* **PROBLEM REQUIREMENTS**: Every line of the data must be copied exactly.

* **RAW DATA**:
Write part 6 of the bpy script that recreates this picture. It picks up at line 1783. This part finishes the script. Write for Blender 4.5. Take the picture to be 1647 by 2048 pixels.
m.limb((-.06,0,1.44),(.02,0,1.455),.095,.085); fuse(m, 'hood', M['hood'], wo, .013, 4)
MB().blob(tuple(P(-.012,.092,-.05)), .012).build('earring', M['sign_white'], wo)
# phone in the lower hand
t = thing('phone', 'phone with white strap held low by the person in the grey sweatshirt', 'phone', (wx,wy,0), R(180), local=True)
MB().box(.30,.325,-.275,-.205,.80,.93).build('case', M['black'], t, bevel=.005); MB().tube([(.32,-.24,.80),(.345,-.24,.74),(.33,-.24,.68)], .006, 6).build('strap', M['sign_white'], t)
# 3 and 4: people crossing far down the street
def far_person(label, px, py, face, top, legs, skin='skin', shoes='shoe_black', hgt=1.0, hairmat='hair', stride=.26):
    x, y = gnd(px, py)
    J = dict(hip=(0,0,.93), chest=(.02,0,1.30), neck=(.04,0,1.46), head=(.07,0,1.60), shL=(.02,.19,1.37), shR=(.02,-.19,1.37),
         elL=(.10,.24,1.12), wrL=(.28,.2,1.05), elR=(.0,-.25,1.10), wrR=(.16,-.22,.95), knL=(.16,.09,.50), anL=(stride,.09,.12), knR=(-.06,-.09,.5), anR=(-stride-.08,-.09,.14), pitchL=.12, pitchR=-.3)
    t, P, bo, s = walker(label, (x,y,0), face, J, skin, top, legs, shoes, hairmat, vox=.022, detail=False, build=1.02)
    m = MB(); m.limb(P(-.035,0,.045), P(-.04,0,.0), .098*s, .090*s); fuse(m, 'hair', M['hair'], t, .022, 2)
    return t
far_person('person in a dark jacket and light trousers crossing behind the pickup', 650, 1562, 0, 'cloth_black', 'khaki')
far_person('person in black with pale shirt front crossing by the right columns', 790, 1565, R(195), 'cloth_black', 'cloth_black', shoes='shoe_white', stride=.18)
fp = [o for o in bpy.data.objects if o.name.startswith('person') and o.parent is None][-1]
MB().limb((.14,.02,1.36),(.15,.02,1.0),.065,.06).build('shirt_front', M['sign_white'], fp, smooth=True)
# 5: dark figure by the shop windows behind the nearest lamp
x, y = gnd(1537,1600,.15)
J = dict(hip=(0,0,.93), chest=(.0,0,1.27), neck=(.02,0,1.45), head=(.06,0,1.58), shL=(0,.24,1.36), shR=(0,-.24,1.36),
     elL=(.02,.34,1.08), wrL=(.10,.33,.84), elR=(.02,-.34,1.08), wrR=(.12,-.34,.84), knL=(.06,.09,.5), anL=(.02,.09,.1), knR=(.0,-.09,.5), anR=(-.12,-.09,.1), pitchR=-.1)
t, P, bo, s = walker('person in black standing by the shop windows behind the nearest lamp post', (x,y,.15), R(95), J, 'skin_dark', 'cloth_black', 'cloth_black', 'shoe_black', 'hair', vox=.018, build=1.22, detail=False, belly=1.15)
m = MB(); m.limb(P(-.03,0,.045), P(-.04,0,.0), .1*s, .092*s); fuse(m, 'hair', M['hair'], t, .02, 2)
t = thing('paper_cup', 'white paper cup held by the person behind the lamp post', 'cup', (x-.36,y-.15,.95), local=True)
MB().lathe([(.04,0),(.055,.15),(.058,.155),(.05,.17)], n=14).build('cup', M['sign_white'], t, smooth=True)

* **TASK SOLUTION**:
Write part 6 of the bpy script that recreates this picture. It picks up at line 1783. This part finishes the script. Write for Blender 4.5. Take the picture to be 1647 by 2048 pixels.
m.limb((-.06,0,1.44),(.02,0,1.455),.095,.085); fuse(m, 'hood', M['hood'], wo, .013, 4)
MB().blob(tuple(P(-.012,.092,-.05)), .012).build('earring', M['sign_white'], wo)
# phone in the lower hand
t = thing('phone', 'phone with white strap held low by the person in the grey sweatshirt', 'phone', (wx,wy,0), R(180), local=True)
MB().box(.30,.325,-.275,-.205,.80,.93).build('case', M['black'], t, bevel=.005); MB().tube([(.32,-.24,.80),(.345,-.24,.74),(.33,-.24,.68)], .006, 6).build('strap', M['sign_white'], t)
# 3 and 4: people crossing far down the street
def far_person(label, px, py, face, top, legs, skin='skin', shoes='shoe_black', hgt=1.0, hairmat='hair', stride=.26):
    x, y = gnd(px, py)
    J = dict(hip=(0,0,.93), chest=(.02,0,1.30), neck=(.04,0,1.46), head=(.07,0,1.60), shL=(.02,.19,1.37), shR=(.02,-.19,1.37),
         elL=(.10,.24,1.12), wrL=(.28,.2,1.05), elR=(.0,-.25,1.10), wrR=(.16,-.22,.95), knL=(.16,.09,.50), anL=(stride,.09,.12), knR=(-.06,-.09,.5), anR=(-stride-.08,-.09,.14), pitchL=.12, pitchR=-.3)
    t, P, bo, s = walker(label, (x,y,0), face, J, skin, top, legs, shoes, hairmat, vox=.022, detail=False, build=1.02)
    m = MB(); m.limb(P(-.035,0,.045), P(-.04,0,.0), .098*s, .090*s); fuse(m, 'hair', M['hair'], t, .022, 2)
    return t
far_person('person in a dark jacket and light trousers crossing behind the pickup', 650, 1562, 0, 'cloth_black', 'khaki')
far_person('person in black with pale shirt front crossing by the right columns', 790, 1565, R(195), 'cloth_black', 'cloth_black', shoes='shoe_white', stride=.18)
fp = [o for o in bpy.data.objects if o.name.startswith('person') and o.parent is None][-1]
MB().limb((.14,.02,1.36),(.15,.02,1.0),.065,.06).build('shirt_front', M['sign_white'], fp, smooth=True)
# 5: dark figure by the shop windows behind the nearest lamp
x, y = gnd(1537,1600,.15)
J = dict(hip=(0,0,.93), chest=(.0,0,1.27), neck=(.02,0,1.45), head=(.06,0,1.58), shL=(0,.24,1.36), shR=(0,-.24,1.36),
     elL=(.02,.34,1.08), wrL=(.10,.33,.84), elR=(.02,-.34,1.08), wrR=(.12,-.34,.84), knL=(.06,.09,.5), anL=(.02,.09,.1), knR=(.0,-.09,.5), anR=(-.12,-.09,.1), pitchR=-.1)
t, P, bo, s = walker('person in black standing by the shop windows behind the nearest lamp post', (x,y,.15), R(95), J, 'skin_dark', 'cloth_black', 'cloth_black', 'shoe_black', 'hair', vox=.018, build=1.22, detail=False, belly=1.15)
m = MB(); m.limb(P(-.03,0,.045), P(-.04,0,.0), .1*s, .092*s); fuse(m, 'hair', M['hair'], t, .02, 2)
t = thing('paper_cup', 'white paper cup held by the person behind the lamp post', 'cup', (x-.36,y-.15,.95), local=True)
MB().lathe([(.04,0),(.055,.15),(.058,.155),(.05,.17)], n=14).build('cup', M['sign_white'], t, smooth=True)